Background

Arches has been the benchmark watercolour paper for professional artists for over 500 years. It is made in France from 100% cotton, cold-pressed, and consistently delivers the wet handling and texture that watercolourists demand.

Baohong is a Chinese manufacturer producing 100% cotton watercolour paper at approximately one-third of the Arches price. Over the past three years, it has become widely used by serious artists in Asia and is gaining traction internationally.

Wet handling

This is where Arches still leads. The paper can hold significant water without buckling, allows extended wet-in-wet working time, and lifts cleanly with a damp brush. Baohong handles water well — significantly better than most cellulose papers — but begins to show slight texture changes under very heavy washes.

Surface texture and sizing

Both papers have consistent cold-pressed texture.

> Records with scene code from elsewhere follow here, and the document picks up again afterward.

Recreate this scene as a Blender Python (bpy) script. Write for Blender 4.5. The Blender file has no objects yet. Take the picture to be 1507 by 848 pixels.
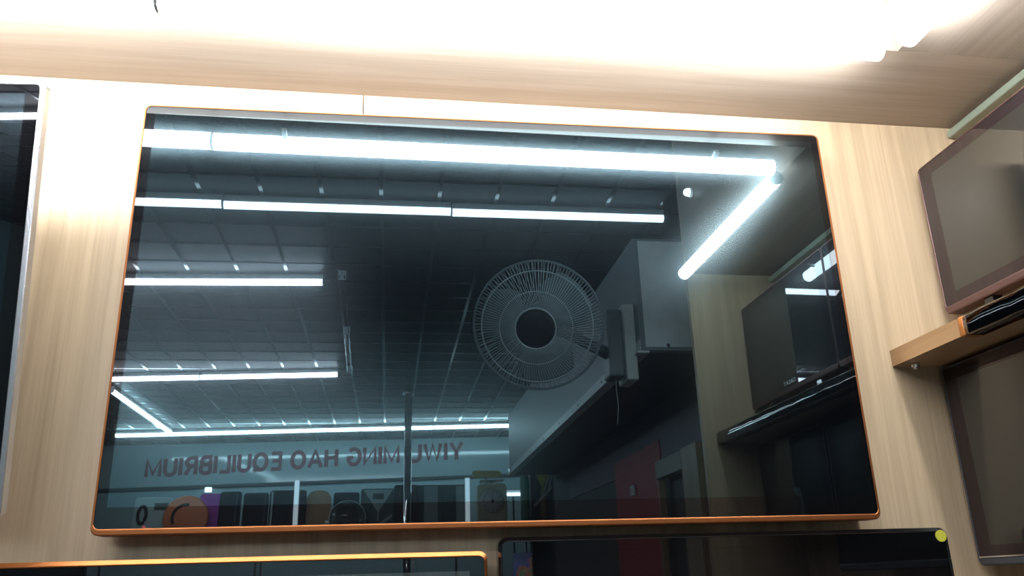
import bpy, bmesh, math, random
from mathutils import Vector, Matrix
random.seed(7)
PI = math.pi
S = bpy.context.scene
COL = S.collection
ZF = 2.0          # floor is 2 m below the middle of the big television

# ------------------------------------------------------------------ materials
def nt(name):
    m = bpy.data.materials.new(name); m.use_nodes = True
    n = m.node_tree; b = n.nodes['Principled BSDF']
    return m, n, b

def rgb(c): return (c[0], c[1], c[2], 1.0)

def plain(name, col, rough=.5, metal=0.0, spec=.5, noise=.06, scale=30, bump=0.0, emit=None, es=0, alpha=1, trans=0, coat=0):
    m, n, b = nt(name)
    tc = n.nodes.new('ShaderNodeTexCoord')
    nz = n.nodes.new('ShaderNodeTexNoise'); nz.inputs['Scale'].default_value = scale
    nz.inputs['Detail'].default_value = 3
    n.links.new(tc.outputs['Object'], nz.inputs['Vector'])
    rp = n.nodes.new('ShaderNodeValToRGB')
    rp.color_ramp.elements[0].position = .3; rp.color_ramp.elements[1].position = .7
    rp.color_ramp.elements[0].color = rgb([max(0, c*(1-noise)) for c in col])
    rp.color_ramp.elements[1].color = rgb([min(1, c*(1+noise)) for c in col])
    n.links.new(nz.outputs['Fac'], rp.inputs['Fac'])
    n.links.new(rp.outputs['Color'], b.inputs['Base Color'])
    b.inputs['Roughness'].default_value = rough
    b.inputs['Metallic'].default_value = metal
    b.inputs['Specular IOR Level'].default_value = spec
    if coat: b.inputs['Coat Weight'].default_value = coat; b.inputs['Coat Roughness'].default_value = .04
    if trans: b.inputs['Transmission Weight'].default_value = trans
    if bump:
        bp = n.nodes.new('ShaderNodeBump'); bp.inputs['Strength'].default_value = bump
        bp.inputs['Distance'].default_value = .004
        n.links.new(nz.outputs['Fac'], bp.inputs['Height']); n.links.new(bp.outputs['Normal'], b.inputs['Normal'])
    if emit:
        b.inputs['Emission Color'].default_value = rgb(emit); b.inputs['Emission Strength'].default_value = es
    return m

def wood(name, axis, light=(.50, .37, .240), dark=(.33, .238, .148), rough=.42):
    """pale oak laminate, grain running along axis (0 x, 1 y, 2 z)"""
    m, n, b = nt(name)
    geo = n.nodes.new('ShaderNodeNewGeometry')
    def layer(across, along, detail, dist=0):
        mp = n.nodes.new('ShaderNodeMapping')
        s = [across]*3; s[axis] = along
        mp.inputs['Scale'].default_value = s
        n.links.new(geo.outputs['Position'], mp.inputs['Vector'])
        z = n.nodes.new('ShaderNodeTexNoise'); z.inputs['Scale'].default_value = 1
        z.inputs['Detail'].default_value = detail; z.inputs['Distortion'].default_value = dist
        n.links.new(mp.outputs['Vector'], z.inputs['Vector']); return z
    a = layer(14, 1.1, 3, .9); c = layer(230, 5, 4, .2); e = layer(45, 1.6, 2, .6)
    mx = n.nodes.new('ShaderNodeMix'); mx.inputs[0].default_value = .42
    n.links.new(a.outputs['Fac'], mx.inputs[2]); n.links.new(c.outputs['Fac'], mx.inputs[3])
    m2 = n.nodes.new('ShaderNodeMix'); m2.inputs[0].default_value = .35
    n.links.new(mx.outputs[0], m2.inputs[2]); n.links.new(e.outputs['Fac'], m2.inputs[3])
    rp = n.nodes.new('ShaderNodeValToRGB')
    rp.color_ramp.elements[0].position = .34; rp.color_ramp.elements[0].color = rgb(dark)
    rp.color_ramp.elements[1].position = .64; rp.color_ramp.elements[1].color = rgb(light)
    n.links.new(m2.outputs[0], rp.inputs['Fac']); n.links.new(rp.outputs['Color'], b.inputs['Base Color'])
    b.inputs['Roughness'].default_value = rough
    b.inputs['Specular IOR Level'].default_value = .35
    bp = n.nodes.new('ShaderNodeBump'); bp.inputs['Strength'].default_value = .12; bp.inputs['Distance'].default_value = .001
    n.links.new(c.outputs['Fac'], bp.inputs['Height']); n.links.new(bp.outputs['Normal'], b.inputs['Normal'])
    return m

def screen_mat(name, spec, tint, haze, haze_rough, base=(.004, .005, .006), wide=None):
    """dark glass panel: sharp surface reflection plus weak blurred ones for panel haze and imitated lens glow"""
    m, n, b = nt(name)
    b.inputs['Base Color'].default_value = rgb(base)
    b.inputs['Roughness'].default_value = .012
    b.inputs['Specular IOR Level'].default_value = spec
    b.inputs['Specular Tint'].default_value = rgb(tint)
    out = n.nodes['Material Output']
    if haze > 0:
        g = n.nodes.new('ShaderNodeBsdfGlossy'); g.inputs['Roughness'].default_value = haze_rough
        tc = n.nodes.new('ShaderNodeTexCoord'); z = n.nodes.new('ShaderNodeTexNoise'); z.inputs['Scale'].default_value = 2.5
        n.links.new(tc.outputs['Object'], z.inputs['Vector'])
        rp = n.nodes.new('ShaderNodeValToRGB')
        rp.color_ramp.elements[0].color = rgb([haze*t*.85 for t in tint]); rp.color_ramp.elements[1].color = rgb([haze*t*1.15 for t in tint])
        n.links.new(z.outputs['Fac'], rp.inputs['Fac']); n.links.new(rp.outputs['Color'], g.inputs['Color'])
        ad = n.nodes.new('ShaderNodeAddShader')
        n.links.new(b.outputs[0], ad.inputs[0]); n.links.new(g.outputs[0], ad.inputs[1])
        if wide:
            g2 = n.nodes.new('ShaderNodeBsdfGlossy'); g2.distribution = 'BECKMANN'; g2.inputs['Roughness'].default_value = wide[1]  # added lobe imitating the lens glow around lit tubes
            g2.inputs['Color'].default_value = rgb([wide[0]*t for t in tint])
            a2 = n.nodes.new('ShaderNodeAddShader'); n.links.new(ad.outputs[0], a2.inputs[0]); n.links.new(g2.outputs[0], a2.inputs[1]); ad = a2
        n.links.new(ad.outputs[0], out.inputs['Surface'])
    return m

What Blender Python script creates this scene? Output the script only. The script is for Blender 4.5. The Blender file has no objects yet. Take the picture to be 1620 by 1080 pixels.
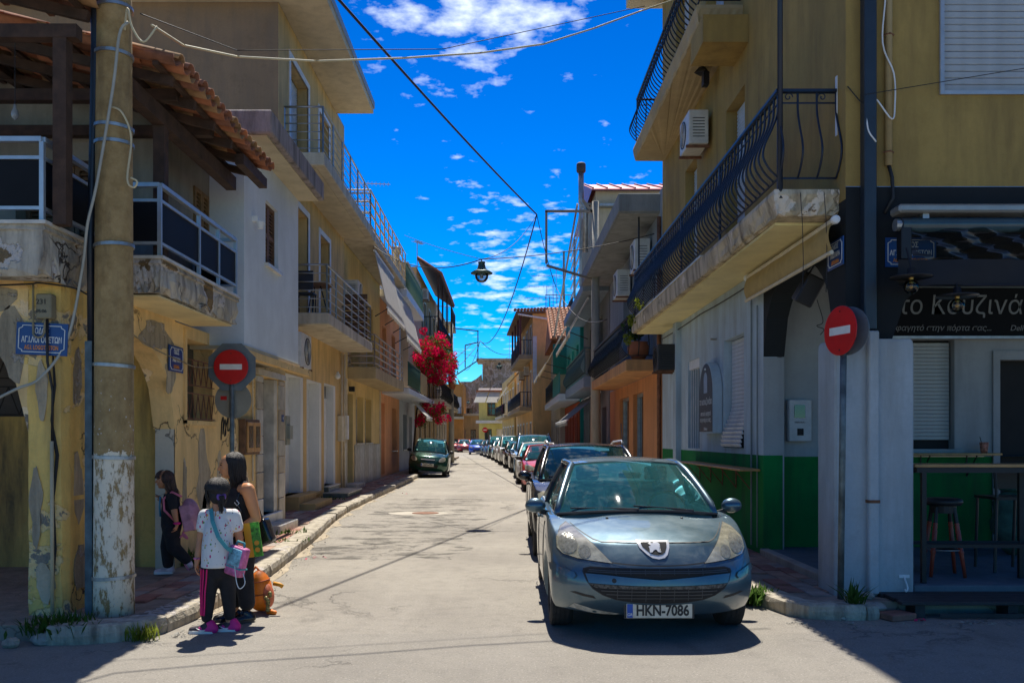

Arches has a slight advantage in surface sizing, which controls how much paint sinks into the paper versus sitting on the surface. This affects granulation and lifting.

Baohong’s sizing is good but slightly more absorbent, which some artists prefer — washes dry faster and edges are slightly softer.

Value

At approximately one-third of the Arches price, Baohong represents exceptional value. For practice work, studies, and sketchbook-style projects, the difference in handling is not significant enough to justify the Arches price.

Our recommendation

Use Baohong for daily practice and studies. Use Arches for final work and any piece where wet-in-wet technique or precise lifting is essential. This is not a “Baohong replaces Arches” story — but it is a “you don’t need Arches for most of your work” story.